Icebergs and Ideas: Davos Heard Two Futures Speak at Once….

History rarely announces itself with a drumroll. More often, it slips into the record through a sentence that refuses to flatter power—or crashes in with the swagger of tariffs, threats, and strategic bravado. At Davos this week, the world heard both. Canadian Prime Minister Mark Carney delivered a speech that future students of geopolitics may read as a manifesto for middle powers in an age of fracture. Almost simultaneously, the President of the United States spoke of Greenland not as a people or polity, but as a strategic slab of ice—negotiable, purchasable, and, if necessary, coercible. Together, these interventions revealed not merely a clash of styles, but a philosophical rupture over power, sovereignty, and the future of the global order.

Carney’s address was an act of intellectual disobedience. Dispensing with the comforting fiction of a functioning “rules-based international order,” he named reality with unusual candour: a world in which great powers weaponize trade, finance, and supply chains, and where compliance no longer guarantees safety. Invoking Václav Havel’s idea of “living within a lie,” Carney argued that middle powers have prolonged a decaying system by pretending norms still hold when they privately know they do not. His prescription was radical in its restraint—stop performing belief, rebuild strength at home, coordinate with integrity abroad, and apply standards consistently, whether pressure comes from adversaries or allies. In his telling, power is no longer domination; it is legitimacy, resilience, and credibility.

Across the Atlantic, a starkly different worldview was on display. Greenland, the American President suggested, is essential for “world protection,” a site for a “golden dome,” and a strategic necessity Denmark should negotiate over—or face economic consequences. Though force was formally disavowed, the repeated references to tariffs, leverage, and overwhelming strength sent a clear signal: sovereignty is conditional when it collides with hegemonic interest. Alliances were framed as transactions, history selectively invoked, and realism stripped of euphemism.

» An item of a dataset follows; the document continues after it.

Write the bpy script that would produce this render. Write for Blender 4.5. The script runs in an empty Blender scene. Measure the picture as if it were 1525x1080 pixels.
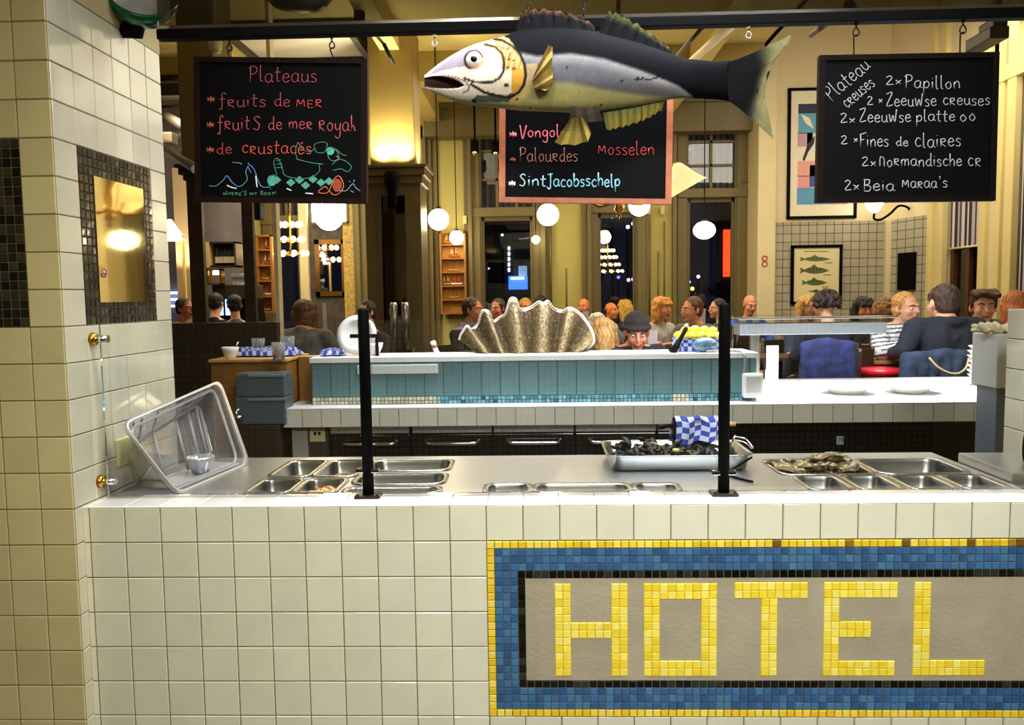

For Europe, the contrast is both unsettling and clarifying. Carney’s Canada speaks directly to European anxieties: eroding faith in multilateralism, vulnerability to economic coercion, and the rising cost of strategic autonomy. His “values-based realism,” flexible coalitions, and emphasis on shared resilience mirror the EU’s own struggle to reconcile ideals with power. Canada’s deepening defence integration with Europe, unequivocal support for Greenland, opposition to tariffs, and investment in Arctic security reinforce Europe’s instinct to hedge—diversifying partnerships while strengthening internal capacity.

The American President’s remarks, by contrast, accelerate Europe’s strategic reckoning. If sovereignty can be bargained away under tariff pressure, the EU’s long bet on interdependence as a stabiliser looks fragile. Smaller states hear the subtext clearly: autonomy is provisional unless you can defend it. That logic nudges Europe toward defence consolidation, industrial policy, and a harder external edge—the very “world of fortresses” Carney warned against.

Greenland thus becomes a geopolitical litmus test. For Carney, its future is non-negotiable except by Greenlanders themselves—a matter of dignity, sovereignty, and alliance credibility. For the American President, it is an asset first, a bargaining chip second, and a community a distant third. This framing risks destabilising the Arctic just as climate change, new shipping routes, and resource competition demand unprecedented cooperation.

The coming months will test which vision prevails. If Carney’s argument gains traction, middle powers may increasingly “live in truth,” coordinating standards and reducing vulnerabilities that invite coercion. If transnationalism wins, alliances will thin into contracts and sovereignty will be measured by one’s tolerance for pressure rather than by law or legitimacy. This is not Canada versus the United States, nor idealism versus realism. It is a choice between two futures: one where power is flaunted, monetised, and enforced; another where it is shared, legitimised, and sustained. Greenland, Europe, and the Arctic will feel the consequences first. The rest of the world will follow.